Looking back, I can’t recall how I was even allowed in the venues to play. I think it was a different age and people cared a lot less about licensing laws, and, of course “I was in the band”. No drummer, no show!

Mike's-first-band

We stuck at that for a few years and the bass player, Adrian Bushby, later went on to win a Grammy for his work with Foo Fighters and Muse – proving, at least, that I kept good musical company even then!

That band and a few other line-ups I joined in my early teens changed my relationship with and informed my lifelong view of music. I loved learning to play and fiddling with recording – and I still do, striving to improve every day. But, creating your own music from a germ of an idea and working out how to make it sound the way it did in your head – and then seeing people react to it – that’s what it’s all about.

Years later, I approached music making on my own. Total control of the process was, for me, the only way to be free to make music exactly the way I wanted to. Don’t get me wrong, I love working with others, but my musical upbringing had given me the skills to do it my way – and I embraced it.

When I first played Adult Cinema to people several years ago, the reactions were great and I thought the ensuing attention from labels and managers would mean that I’d get the fabled crack at the big time.

It didn’t happen.

I released the album I’d recorded, ‘This Is Your Life’, with the help of a few friends and got some more great feedback and reviews. I did manage to complete a deal with one of the major labels for them to use the tracks from the album solely for TV and Film (what they call ‘synchronisation’), but there was no big breakthrough.

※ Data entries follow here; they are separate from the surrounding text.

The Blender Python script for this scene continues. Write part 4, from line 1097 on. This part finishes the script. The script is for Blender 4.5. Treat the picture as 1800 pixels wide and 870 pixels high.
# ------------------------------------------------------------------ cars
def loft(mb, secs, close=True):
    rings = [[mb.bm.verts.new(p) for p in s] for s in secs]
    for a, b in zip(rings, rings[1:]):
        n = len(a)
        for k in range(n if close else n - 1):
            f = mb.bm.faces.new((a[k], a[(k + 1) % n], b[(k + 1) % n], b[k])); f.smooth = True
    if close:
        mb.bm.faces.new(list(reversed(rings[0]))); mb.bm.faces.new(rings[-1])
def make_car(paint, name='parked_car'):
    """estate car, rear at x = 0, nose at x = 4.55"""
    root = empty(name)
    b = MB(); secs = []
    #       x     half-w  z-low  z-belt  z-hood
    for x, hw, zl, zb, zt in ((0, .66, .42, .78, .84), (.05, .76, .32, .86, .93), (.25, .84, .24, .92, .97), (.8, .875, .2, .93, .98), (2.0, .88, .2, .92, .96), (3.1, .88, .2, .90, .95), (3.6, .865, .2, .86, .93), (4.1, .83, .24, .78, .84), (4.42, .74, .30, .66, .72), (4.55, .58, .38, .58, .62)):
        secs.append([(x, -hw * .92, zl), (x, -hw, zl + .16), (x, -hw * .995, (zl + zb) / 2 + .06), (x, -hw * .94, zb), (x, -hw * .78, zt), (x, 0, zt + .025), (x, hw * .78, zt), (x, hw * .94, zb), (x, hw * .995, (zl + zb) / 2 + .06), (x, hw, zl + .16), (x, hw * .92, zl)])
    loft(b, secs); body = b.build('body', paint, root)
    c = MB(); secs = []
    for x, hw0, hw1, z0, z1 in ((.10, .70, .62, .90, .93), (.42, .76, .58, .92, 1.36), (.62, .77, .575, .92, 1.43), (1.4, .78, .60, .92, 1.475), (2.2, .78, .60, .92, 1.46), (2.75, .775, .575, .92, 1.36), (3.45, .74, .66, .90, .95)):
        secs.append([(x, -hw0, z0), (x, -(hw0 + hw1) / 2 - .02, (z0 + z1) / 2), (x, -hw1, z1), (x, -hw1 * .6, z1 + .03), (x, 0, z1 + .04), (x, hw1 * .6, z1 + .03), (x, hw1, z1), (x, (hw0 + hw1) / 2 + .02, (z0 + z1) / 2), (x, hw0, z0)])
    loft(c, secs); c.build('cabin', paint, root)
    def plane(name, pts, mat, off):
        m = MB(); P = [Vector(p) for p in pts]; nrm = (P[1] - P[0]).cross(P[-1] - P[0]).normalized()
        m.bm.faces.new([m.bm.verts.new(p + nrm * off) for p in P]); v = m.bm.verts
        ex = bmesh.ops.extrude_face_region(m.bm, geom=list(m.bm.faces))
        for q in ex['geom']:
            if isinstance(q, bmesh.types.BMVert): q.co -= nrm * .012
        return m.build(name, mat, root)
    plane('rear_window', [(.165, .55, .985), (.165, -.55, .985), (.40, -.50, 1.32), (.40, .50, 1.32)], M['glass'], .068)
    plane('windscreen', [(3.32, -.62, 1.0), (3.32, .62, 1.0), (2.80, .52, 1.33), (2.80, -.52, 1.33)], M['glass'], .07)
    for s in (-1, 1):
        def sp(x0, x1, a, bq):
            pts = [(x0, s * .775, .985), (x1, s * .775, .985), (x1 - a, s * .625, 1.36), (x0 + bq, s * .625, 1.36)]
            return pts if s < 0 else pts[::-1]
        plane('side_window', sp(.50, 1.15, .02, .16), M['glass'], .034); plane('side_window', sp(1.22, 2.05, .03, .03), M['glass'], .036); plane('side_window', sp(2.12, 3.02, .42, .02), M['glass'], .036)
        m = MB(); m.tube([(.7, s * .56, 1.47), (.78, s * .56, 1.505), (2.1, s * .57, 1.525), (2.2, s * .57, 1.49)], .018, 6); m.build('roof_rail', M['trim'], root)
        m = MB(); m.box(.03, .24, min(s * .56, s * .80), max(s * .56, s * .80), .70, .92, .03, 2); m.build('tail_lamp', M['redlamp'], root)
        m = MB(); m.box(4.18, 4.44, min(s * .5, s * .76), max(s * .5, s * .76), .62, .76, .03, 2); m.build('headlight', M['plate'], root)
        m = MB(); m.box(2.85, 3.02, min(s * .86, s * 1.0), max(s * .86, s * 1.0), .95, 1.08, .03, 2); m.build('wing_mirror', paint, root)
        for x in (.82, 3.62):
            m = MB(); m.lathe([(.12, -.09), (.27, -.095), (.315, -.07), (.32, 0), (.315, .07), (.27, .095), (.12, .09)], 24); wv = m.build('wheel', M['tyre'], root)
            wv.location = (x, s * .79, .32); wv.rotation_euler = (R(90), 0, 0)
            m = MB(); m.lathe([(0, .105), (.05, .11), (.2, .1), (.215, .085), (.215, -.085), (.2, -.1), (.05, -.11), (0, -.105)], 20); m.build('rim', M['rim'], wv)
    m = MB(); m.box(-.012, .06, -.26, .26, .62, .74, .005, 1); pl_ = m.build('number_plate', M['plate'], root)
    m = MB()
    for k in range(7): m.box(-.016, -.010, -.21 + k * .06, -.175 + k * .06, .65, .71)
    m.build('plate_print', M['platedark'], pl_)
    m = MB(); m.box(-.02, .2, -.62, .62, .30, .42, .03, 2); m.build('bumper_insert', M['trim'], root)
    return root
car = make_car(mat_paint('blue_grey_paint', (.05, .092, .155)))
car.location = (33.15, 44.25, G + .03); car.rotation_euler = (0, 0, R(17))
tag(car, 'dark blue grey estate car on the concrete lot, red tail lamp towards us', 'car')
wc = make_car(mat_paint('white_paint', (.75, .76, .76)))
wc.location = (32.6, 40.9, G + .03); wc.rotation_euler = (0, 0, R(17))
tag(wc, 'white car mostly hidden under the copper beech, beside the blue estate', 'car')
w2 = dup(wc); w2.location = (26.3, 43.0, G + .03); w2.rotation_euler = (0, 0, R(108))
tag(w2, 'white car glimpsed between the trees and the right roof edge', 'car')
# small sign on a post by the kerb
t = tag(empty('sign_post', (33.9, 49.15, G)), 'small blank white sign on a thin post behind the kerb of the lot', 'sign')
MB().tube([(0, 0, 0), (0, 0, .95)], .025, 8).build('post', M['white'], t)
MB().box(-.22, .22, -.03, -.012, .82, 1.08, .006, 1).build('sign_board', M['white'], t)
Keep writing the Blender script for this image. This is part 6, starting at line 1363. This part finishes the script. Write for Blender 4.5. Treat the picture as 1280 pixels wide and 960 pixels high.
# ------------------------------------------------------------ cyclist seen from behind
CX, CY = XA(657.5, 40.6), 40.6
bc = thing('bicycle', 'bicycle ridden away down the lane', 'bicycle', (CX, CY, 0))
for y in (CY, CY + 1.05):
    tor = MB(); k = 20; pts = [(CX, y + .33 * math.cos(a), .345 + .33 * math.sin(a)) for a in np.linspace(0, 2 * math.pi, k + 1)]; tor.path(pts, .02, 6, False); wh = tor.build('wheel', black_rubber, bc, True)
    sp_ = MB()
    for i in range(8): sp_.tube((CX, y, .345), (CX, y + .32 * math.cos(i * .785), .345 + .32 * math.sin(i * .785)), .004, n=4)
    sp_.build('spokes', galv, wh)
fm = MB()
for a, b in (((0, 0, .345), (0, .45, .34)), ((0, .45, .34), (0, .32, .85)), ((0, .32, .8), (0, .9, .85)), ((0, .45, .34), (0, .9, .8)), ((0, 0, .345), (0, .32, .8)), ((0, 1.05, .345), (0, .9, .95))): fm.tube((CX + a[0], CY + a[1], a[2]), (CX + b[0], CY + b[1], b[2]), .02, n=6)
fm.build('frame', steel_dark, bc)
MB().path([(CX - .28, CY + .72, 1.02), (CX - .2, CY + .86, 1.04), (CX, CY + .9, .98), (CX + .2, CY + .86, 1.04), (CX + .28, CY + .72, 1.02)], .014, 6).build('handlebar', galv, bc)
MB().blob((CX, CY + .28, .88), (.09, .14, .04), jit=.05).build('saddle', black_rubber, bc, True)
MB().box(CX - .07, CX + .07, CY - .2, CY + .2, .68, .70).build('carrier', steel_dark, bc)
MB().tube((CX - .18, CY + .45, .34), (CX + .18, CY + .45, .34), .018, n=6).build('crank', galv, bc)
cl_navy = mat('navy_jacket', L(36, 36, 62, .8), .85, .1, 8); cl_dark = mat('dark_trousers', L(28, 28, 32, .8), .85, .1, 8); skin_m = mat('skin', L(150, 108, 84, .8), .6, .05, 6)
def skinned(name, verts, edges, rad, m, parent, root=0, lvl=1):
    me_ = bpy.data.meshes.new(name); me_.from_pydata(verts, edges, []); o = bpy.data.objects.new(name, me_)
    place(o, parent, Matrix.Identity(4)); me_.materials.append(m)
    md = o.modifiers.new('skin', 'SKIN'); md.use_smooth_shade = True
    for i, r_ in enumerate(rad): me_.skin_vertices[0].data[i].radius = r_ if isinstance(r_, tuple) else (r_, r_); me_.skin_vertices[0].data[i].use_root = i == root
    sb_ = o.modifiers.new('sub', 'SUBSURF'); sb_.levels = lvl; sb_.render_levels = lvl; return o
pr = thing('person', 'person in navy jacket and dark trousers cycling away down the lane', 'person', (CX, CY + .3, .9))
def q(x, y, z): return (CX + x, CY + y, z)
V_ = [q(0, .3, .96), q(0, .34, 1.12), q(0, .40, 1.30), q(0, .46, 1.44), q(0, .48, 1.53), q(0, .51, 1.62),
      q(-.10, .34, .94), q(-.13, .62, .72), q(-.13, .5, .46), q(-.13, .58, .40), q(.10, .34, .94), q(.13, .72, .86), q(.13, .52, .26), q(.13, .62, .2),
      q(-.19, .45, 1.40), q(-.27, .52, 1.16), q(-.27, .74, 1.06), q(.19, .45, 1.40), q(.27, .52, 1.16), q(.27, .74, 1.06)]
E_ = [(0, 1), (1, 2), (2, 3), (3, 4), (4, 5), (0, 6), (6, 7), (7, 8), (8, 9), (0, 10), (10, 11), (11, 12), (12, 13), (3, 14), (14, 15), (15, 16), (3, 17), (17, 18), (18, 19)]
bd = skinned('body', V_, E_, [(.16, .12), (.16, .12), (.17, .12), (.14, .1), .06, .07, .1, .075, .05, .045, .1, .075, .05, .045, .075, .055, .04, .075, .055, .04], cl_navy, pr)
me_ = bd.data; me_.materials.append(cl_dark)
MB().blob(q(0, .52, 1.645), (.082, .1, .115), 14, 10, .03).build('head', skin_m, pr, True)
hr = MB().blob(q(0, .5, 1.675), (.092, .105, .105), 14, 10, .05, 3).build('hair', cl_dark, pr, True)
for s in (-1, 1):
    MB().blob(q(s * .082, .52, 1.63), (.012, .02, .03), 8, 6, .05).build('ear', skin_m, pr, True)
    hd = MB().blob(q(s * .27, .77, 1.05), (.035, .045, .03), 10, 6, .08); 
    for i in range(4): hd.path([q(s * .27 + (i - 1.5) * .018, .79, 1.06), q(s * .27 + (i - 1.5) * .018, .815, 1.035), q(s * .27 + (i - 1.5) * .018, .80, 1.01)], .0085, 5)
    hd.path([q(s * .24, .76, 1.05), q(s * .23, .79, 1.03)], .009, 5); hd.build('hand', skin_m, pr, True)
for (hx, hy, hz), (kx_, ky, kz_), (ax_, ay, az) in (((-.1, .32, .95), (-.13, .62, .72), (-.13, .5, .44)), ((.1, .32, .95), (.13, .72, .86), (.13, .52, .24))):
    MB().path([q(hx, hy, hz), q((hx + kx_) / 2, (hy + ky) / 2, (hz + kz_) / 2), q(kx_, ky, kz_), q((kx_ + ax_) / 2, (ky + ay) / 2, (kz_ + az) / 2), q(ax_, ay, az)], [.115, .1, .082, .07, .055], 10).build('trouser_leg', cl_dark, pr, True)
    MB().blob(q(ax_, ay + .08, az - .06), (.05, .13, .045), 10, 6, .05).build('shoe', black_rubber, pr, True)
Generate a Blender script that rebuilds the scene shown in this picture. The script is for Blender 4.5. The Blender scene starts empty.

For a while I left it alone, but then people started to contact me through Amazon – the only place where you could buy the album.

It wasn’t a flood of people but it started to become consistent. People from all over the world had heard some of the tracks from that album, on TV shows, trailers and even in a few movies.

I hadn’t made it easy for them to track me down either – I had no website and no social media (no Facebook, Twitter or anything like that – not making that mistake again!).

And the things that they said about that album were amazing. I realised that all my effort in making it had been worth it. These people loved it and loved it enough to spend days (literally) tracking down the album, and then me – to say thanks.

I was overwhelmed.

And for some time I didn’t know if this trickle of people represented what people really thought of the music I was making and whether I should give it another shot.

But I hadn’t ever stopped playing and writing. All that had stopped was the notion of recording albums and selling them to people. For as long as I can remember, I had always written, played and recorded – and that never stopped.

When I talked it over with my new management team, I realised that I’d always been a musician, a working musician at that. And I did it for me, because I love the act of creation.

What was new was the reaction from others. Somehow that made it all the more worthwhile.

Knowing finally that what I made had an effect on a listener, on someone like you, is what makes me a musician. I can make music for myself, and that’s great, but when I make it and others, like you, tell me that you love it, then….that matters.

That many people bothered to make a concerted effort to find me and tell me they loved it – that matters even more.

So, however you found me and my music, you have my heartfelt thanks for listening and making it matter.